En effet, pour atteindre l’objectif de la coalition du G7, qui consiste à réduire les revenus de la Russie provenant des ventes de pétrole à l’étranger tout en maintenant la stabilité des prix du marché mondial du pétrole, les cargaisons maritimes russes doivent non seulement continuer à être transportées, même à des prix réduits, mais aussi dans le respect des exigences maritimes internationales, ce qui nécessite d’avoir accès à des assureurs bien capitalisés. Sans la participation des assureurs maritimes mondiaux, la politique de plafonnement des prix du pétrole ne peut être mise en œuvre efficacement. Sans assureurs réputés, qu’ils soient occidentaux ou russes, pour faire respecter les règles, les transporteurs continueront tout simplement à se tourner vers des opérateurs peu scrupuleux ou à ne pas s’assurer du tout. Il en résultera une augmentation des risques de toutes sortes (risques accrus de marées noires et de catastrophes environnementales, risques accrus de collisions et d’erreurs de navigation), sans que ceux-ci soient couverts.
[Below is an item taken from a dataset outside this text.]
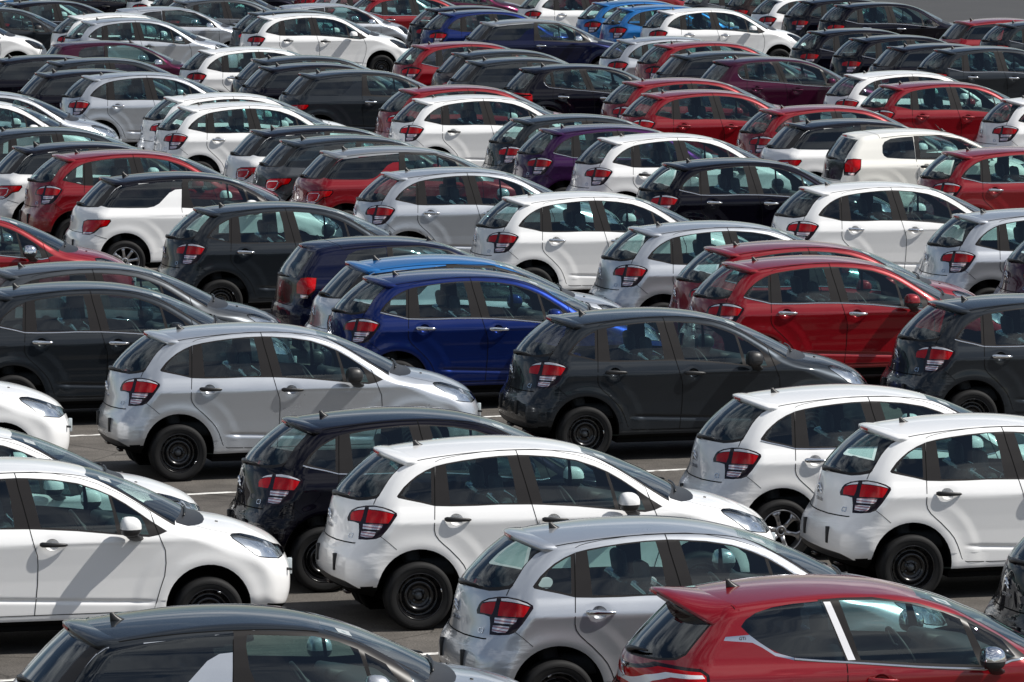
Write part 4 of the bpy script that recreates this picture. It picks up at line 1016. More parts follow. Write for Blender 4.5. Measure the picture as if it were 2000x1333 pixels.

Les grands assureurs sont les garants de la sécurité du commerce maritime mondial. Ils jouent un rôle essentiel pour garantir que les navires naviguent en toute sécurité, sont en bon état de navigabilité et restent correctement assurés. Les exclure du marché, que ce soit directement (en les sanctionnant) ou indirectement (en les menaçant de lourdes amendes), revient à supprimer une garantie essentielle pour l’industrie maritime. L’absence des grands assureurs occidentaux et russes du marché de l’assurance P&I ne signifie qu’une chose : l’abaissement des normes de sécurité internationales. Depuis 2022, la désorganisation du marché du transport maritime n’a fait que s’accentuer.
Les mesures précipitées prises par la coalition du G7 paraissent donc aller à l’encontre des objectifs déclarés de plafonnement des prix du pétrole, car non seulement elles ne permettent pas d’empêcher la vente de pétrole russe à plus de 60 dollars le baril, mais elles créent également une incertitude sur les marchés mondiaux du transport maritime, de la finance et de l’assurance, et augmentent les risques pour les personnes et l’environnement. Alors que l’Union européenne travaille à l’élaboration de nouvelles sanctions attendues pour la fin du mois de mai, espérons que ses décideurs sauront en augmenter l’efficacité, mais aussi en corriger les défauts.